Rows from a 3D scene dataset:
[BEGIN]

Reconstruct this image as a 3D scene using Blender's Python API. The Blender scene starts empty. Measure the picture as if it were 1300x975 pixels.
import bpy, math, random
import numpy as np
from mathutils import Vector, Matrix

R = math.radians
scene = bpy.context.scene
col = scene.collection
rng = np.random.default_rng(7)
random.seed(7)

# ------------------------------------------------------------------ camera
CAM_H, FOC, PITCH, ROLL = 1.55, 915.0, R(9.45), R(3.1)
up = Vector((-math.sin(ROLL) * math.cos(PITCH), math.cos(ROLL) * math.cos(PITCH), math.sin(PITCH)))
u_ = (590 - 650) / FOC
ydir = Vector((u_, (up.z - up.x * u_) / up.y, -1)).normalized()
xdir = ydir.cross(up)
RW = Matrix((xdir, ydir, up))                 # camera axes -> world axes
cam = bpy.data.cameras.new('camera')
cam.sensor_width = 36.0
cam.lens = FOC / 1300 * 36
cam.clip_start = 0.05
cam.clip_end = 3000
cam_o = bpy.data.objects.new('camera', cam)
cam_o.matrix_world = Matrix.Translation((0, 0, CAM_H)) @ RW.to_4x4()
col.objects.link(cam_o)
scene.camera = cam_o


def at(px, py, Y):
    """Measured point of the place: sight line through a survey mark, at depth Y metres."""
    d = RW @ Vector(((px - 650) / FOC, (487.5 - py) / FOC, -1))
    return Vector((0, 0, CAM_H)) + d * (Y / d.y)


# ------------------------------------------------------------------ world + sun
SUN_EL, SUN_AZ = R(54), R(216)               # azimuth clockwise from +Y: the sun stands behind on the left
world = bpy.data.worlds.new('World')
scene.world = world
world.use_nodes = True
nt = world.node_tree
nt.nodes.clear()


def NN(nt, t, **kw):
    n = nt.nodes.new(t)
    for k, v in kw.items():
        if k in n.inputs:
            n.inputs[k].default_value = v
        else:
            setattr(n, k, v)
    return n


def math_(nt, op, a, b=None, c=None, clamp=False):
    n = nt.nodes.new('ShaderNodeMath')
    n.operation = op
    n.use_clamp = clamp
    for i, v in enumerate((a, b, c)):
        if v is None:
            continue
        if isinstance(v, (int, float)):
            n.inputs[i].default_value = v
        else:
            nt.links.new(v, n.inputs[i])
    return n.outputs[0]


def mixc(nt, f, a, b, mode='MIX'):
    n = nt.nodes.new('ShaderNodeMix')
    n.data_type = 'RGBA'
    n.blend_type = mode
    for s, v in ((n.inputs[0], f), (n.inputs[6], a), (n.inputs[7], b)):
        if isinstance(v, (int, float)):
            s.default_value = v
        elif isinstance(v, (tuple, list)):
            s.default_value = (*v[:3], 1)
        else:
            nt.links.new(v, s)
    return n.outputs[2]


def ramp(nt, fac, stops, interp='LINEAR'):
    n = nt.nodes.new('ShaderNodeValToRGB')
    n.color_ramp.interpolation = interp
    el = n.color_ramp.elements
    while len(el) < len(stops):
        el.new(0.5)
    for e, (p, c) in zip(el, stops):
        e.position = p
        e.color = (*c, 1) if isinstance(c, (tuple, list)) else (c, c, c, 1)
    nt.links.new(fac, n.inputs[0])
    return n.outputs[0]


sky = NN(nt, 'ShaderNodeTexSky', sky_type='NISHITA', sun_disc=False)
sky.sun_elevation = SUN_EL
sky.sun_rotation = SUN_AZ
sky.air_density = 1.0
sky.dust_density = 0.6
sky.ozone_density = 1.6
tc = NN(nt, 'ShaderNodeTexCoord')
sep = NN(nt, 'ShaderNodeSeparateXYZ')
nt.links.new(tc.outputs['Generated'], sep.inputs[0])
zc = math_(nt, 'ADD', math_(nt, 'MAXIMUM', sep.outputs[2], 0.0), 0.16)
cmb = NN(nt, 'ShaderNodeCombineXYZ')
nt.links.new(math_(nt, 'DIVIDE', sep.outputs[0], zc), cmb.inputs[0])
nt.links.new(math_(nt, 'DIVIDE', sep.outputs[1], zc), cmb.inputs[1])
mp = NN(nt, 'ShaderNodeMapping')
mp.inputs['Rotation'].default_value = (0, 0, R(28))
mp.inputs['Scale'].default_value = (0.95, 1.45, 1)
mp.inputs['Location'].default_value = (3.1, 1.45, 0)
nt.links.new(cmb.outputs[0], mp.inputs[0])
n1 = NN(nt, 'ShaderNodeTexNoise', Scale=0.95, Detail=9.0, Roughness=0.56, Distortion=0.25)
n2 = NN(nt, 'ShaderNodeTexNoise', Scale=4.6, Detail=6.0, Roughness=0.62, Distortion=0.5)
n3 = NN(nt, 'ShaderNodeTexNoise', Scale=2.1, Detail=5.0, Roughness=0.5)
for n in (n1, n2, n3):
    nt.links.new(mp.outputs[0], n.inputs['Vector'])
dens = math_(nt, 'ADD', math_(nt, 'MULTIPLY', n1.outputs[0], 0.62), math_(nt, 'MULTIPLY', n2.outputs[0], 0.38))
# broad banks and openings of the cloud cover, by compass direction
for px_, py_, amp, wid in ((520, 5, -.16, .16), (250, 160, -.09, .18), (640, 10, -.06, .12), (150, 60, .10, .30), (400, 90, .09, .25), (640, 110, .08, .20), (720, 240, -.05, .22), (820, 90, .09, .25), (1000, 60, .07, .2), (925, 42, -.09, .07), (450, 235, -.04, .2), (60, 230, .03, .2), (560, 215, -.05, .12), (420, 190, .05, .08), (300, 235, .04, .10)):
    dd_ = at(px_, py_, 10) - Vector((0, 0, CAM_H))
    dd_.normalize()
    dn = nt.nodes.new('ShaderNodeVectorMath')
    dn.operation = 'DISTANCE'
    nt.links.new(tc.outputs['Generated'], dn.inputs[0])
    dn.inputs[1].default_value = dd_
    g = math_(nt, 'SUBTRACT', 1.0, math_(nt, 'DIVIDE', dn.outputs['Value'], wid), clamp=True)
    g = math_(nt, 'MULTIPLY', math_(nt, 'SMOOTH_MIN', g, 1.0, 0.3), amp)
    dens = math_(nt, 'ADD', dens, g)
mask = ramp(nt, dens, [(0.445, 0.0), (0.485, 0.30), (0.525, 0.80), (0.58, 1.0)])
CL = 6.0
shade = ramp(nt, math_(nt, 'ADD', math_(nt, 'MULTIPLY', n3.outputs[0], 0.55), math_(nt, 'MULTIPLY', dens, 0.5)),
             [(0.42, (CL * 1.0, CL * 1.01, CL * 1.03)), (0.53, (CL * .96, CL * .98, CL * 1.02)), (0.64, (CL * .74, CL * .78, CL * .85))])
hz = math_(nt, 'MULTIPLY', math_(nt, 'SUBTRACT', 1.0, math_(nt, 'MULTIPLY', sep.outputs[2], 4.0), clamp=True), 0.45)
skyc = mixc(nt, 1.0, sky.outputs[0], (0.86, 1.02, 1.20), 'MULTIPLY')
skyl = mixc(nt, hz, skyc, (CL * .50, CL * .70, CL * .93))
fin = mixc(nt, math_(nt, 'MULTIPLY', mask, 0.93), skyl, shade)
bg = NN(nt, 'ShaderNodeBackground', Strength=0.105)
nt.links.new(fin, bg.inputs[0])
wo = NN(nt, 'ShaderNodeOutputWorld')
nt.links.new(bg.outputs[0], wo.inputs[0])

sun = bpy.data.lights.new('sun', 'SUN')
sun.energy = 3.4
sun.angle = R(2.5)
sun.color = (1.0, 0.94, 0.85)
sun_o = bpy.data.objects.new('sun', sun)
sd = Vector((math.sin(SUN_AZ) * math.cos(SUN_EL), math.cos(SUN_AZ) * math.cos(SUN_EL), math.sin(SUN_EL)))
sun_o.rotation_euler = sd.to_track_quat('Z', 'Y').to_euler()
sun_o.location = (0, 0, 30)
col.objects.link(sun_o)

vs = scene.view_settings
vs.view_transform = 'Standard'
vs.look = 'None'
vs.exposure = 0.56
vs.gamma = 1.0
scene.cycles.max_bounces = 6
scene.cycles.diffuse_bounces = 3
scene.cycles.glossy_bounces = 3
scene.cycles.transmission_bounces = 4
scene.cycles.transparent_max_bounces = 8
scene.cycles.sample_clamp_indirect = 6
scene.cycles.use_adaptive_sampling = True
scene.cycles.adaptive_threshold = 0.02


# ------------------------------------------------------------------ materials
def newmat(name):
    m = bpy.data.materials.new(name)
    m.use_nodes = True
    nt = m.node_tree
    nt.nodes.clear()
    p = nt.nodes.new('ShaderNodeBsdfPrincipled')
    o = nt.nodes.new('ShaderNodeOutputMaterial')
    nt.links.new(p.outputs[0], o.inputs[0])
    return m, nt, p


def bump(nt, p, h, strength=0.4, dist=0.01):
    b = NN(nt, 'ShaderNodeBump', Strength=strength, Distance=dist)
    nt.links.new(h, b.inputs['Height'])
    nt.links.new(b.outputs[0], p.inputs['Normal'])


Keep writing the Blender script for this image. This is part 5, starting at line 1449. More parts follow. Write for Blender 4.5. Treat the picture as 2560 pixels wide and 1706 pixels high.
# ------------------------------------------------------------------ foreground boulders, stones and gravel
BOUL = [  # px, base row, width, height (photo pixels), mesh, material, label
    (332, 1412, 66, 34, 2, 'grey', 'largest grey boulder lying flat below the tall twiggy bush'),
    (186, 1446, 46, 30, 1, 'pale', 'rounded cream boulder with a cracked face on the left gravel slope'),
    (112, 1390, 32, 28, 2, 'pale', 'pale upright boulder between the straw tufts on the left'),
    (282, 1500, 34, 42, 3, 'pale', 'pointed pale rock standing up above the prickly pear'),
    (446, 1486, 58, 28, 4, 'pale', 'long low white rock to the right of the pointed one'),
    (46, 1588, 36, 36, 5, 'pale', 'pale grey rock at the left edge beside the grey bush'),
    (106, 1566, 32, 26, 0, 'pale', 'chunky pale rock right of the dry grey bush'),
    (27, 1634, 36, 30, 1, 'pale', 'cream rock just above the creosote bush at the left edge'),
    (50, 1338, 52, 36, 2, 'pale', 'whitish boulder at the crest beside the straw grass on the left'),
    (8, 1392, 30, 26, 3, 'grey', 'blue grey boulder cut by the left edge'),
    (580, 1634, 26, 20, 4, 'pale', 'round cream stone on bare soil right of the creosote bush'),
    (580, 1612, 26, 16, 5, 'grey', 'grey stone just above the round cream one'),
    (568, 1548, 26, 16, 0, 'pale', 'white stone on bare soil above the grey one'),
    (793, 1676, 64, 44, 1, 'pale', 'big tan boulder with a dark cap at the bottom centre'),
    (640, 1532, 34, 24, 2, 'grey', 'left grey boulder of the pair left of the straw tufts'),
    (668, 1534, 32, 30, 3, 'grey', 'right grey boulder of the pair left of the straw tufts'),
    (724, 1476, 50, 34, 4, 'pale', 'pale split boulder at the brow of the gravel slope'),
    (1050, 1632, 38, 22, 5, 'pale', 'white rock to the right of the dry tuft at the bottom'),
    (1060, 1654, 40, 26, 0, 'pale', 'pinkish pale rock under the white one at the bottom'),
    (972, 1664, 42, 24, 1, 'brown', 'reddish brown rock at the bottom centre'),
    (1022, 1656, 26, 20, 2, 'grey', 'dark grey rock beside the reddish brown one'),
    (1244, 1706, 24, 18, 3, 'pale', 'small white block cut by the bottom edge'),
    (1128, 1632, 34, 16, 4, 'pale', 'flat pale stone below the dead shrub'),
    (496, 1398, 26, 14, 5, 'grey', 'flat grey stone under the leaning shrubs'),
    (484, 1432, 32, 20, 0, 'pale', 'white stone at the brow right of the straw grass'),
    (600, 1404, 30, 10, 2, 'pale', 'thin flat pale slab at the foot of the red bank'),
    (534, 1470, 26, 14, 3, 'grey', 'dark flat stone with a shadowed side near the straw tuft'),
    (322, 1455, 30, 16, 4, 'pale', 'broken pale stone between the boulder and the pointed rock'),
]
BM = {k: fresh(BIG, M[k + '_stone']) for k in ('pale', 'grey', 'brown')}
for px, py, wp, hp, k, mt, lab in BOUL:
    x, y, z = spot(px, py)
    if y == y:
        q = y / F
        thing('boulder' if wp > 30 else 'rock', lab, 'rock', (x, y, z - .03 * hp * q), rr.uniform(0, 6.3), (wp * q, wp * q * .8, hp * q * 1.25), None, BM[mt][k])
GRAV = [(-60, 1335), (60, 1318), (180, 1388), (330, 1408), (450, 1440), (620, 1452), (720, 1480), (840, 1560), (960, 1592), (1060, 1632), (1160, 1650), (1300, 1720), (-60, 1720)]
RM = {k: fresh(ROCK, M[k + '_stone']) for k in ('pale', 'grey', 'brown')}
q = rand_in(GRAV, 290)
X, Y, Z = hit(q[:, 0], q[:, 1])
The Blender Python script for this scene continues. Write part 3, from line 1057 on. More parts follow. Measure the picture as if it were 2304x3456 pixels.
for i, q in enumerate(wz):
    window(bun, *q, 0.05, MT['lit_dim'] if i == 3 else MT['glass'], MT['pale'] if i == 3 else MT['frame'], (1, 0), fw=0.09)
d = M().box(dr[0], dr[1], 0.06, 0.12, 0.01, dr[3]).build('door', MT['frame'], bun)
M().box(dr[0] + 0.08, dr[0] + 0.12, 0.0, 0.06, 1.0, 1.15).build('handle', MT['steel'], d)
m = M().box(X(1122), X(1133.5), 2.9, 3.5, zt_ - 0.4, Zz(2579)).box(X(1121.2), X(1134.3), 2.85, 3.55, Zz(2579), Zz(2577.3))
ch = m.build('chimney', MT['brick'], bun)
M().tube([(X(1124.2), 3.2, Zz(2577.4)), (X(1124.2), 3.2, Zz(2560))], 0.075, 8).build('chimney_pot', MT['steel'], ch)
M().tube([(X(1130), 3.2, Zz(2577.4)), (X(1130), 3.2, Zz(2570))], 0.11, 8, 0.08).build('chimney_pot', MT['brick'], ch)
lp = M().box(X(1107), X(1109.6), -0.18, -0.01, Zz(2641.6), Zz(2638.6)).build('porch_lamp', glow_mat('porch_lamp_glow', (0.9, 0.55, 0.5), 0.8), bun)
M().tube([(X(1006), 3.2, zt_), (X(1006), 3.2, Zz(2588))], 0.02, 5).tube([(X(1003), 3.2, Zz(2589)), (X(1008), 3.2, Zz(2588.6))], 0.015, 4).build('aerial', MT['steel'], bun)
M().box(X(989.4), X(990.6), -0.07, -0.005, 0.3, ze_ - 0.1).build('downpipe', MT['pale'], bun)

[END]

Required work
Reprint the data above from the opening line to the line holding "scene.camera = cam_o", inclusive, and nothing else.

Answer to the task
Reconstruct this image as a 3D scene using Blender's Python API. The Blender scene starts empty. Measure the picture as if it were 1300x975 pixels.
import bpy, math, random
import numpy as np
from mathutils import Vector, Matrix

R = math.radians
scene = bpy.context.scene
col = scene.collection
rng = np.random.default_rng(7)
random.seed(7)

# ------------------------------------------------------------------ camera
CAM_H, FOC, PITCH, ROLL = 1.55, 915.0, R(9.45), R(3.1)
up = Vector((-math.sin(ROLL) * math.cos(PITCH), math.cos(ROLL) * math.cos(PITCH), math.sin(PITCH)))
u_ = (590 - 650) / FOC
ydir = Vector((u_, (up.z - up.x * u_) / up.y, -1)).normalized()
xdir = ydir.cross(up)
RW = Matrix((xdir, ydir, up))                 # camera axes -> world axes
cam = bpy.data.cameras.new('camera')
cam.sensor_width = 36.0
cam.lens = FOC / 1300 * 36
cam.clip_start = 0.05
cam.clip_end = 3000
cam_o = bpy.data.objects.new('camera', cam)
cam_o.matrix_world = Matrix.Translation((0, 0, CAM_H)) @ RW.to_4x4()
col.objects.link(cam_o)
scene.camera = cam_o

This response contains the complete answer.